Stage One: The Birth of a Telecom Dream (2001)
Econet Wireless Nigeria burst onto the scene as one of the first GSM operators licensed by the Nigerian government. With fanfare, high expectations, and a promise to democratize mobile communication, Econet planted its green flag in the hearts of millions. Yet, behind the scenes, boardroom battles and shareholder disputes began almost immediately.
Expert Take:
“Econet’s early years were a classic case of growing pains, rapid subscriber growth but internal fractures that made long-term stability difficult,” recalls telecom analyst Celestine Ukpong.
Stage Two: The Vodacom Mirage (2004)
In a dramatic twist, South Africa’s Vodacom briefly entered the picture, taking over management, only to exit in a matter of months after disagreements with local partners. The company seemed doomed, but it reemerged almost immediately.
Stage Three: The VMobile Era (2004–2006)
Rebranded as VMobile Nigeria, the brand pushed aggressive marketing campaigns and competitive pricing. Nigerians began to believe the worst was over. Still, lurking in the shadows were the same ownership disputes and financial strains.
Stage Four: The Celtel Lifeline (2006–2008)
In 2006, Celtel acquired a controlling stake, injecting fresh capital and stability. The red wave of Celtel branding swept across Nigeria, but not for long. A year later, Zain Group took over Celtel’s African operations, introducing yet another rebrand.
Stage Five: The Airtel Exodus (2010)
When Bharti Airtel acquired Zain Africa, the Nigerian operation seemed destined to settle under a stable, global parent. But legal disputes over ownership rights meant Airtel had to relinquish control of the Nigerian license, paving the way for a new chapter.
Stage Six: Etisalat’s Bold Entry (2011–2017)
The arrival of Etisalat UAE injected new life and global expertise. Nigerians welcomed the sleek branding, catchy adverts, and customer-first campaigns. But by 2017, mounting debt of over $1.2 billion led Etisalat UAE to withdraw, refusing to bail out the Nigerian arm.
Stage Seven: 9mobile’s Lone Fight (2017–Present)
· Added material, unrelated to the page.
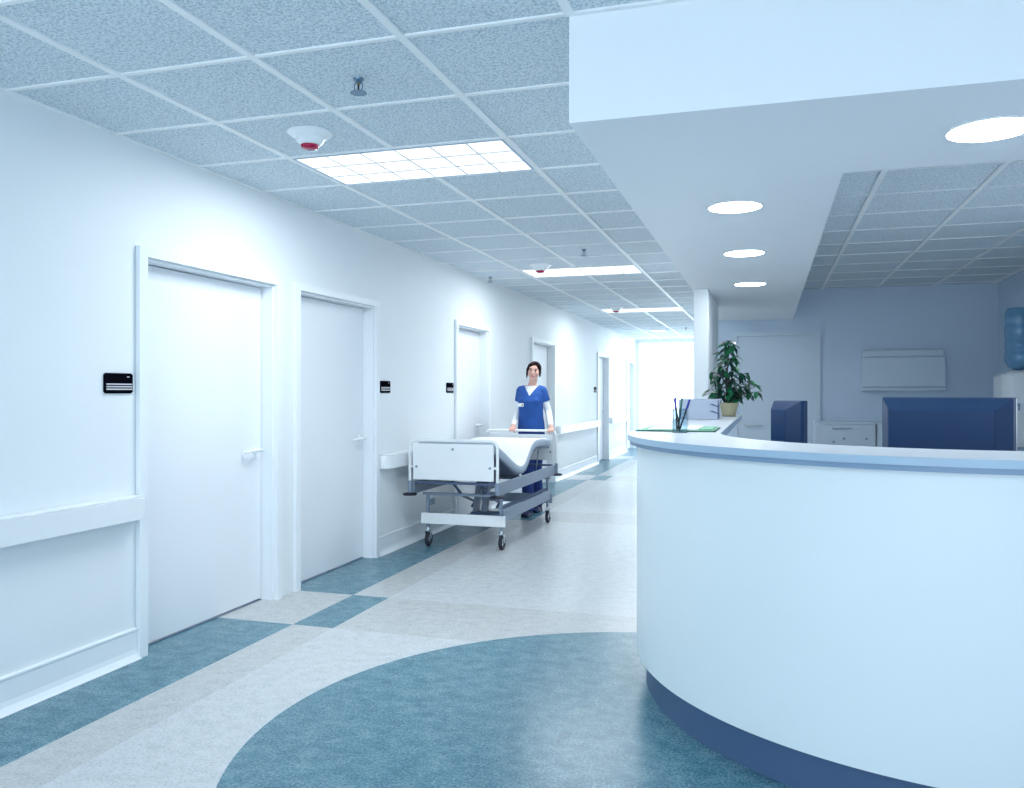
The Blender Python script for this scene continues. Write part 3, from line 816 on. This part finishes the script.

Left in the hands of Nigerian stakeholders, the brand was reborn as 9mobile, its ninth life, perhaps. Many predicted collapse. Instead, 9mobile has continued to operate, leaner but determined, retaining a loyal base in a market dominated by MTN and Airtel.
Industry Reflection:
“9mobile is the telecom industry’s abiku, every time you think it’s gone, it comes back wearing a new face,” says, a business historian. “It’s a living lesson in resilience, brand reinvention, and the unpredictability of the Nigerian market.”
Today, 9mobile remains a smaller player, but its survival is a case study in corporate endurance. It has outlived predictions, multiple rebrands, shareholder wars, and even the exit of its founding and most powerful investors.
Like the mythical abiku, 9mobile’s story isn’t just about survival , it’s about the stubborn refusal to fade away.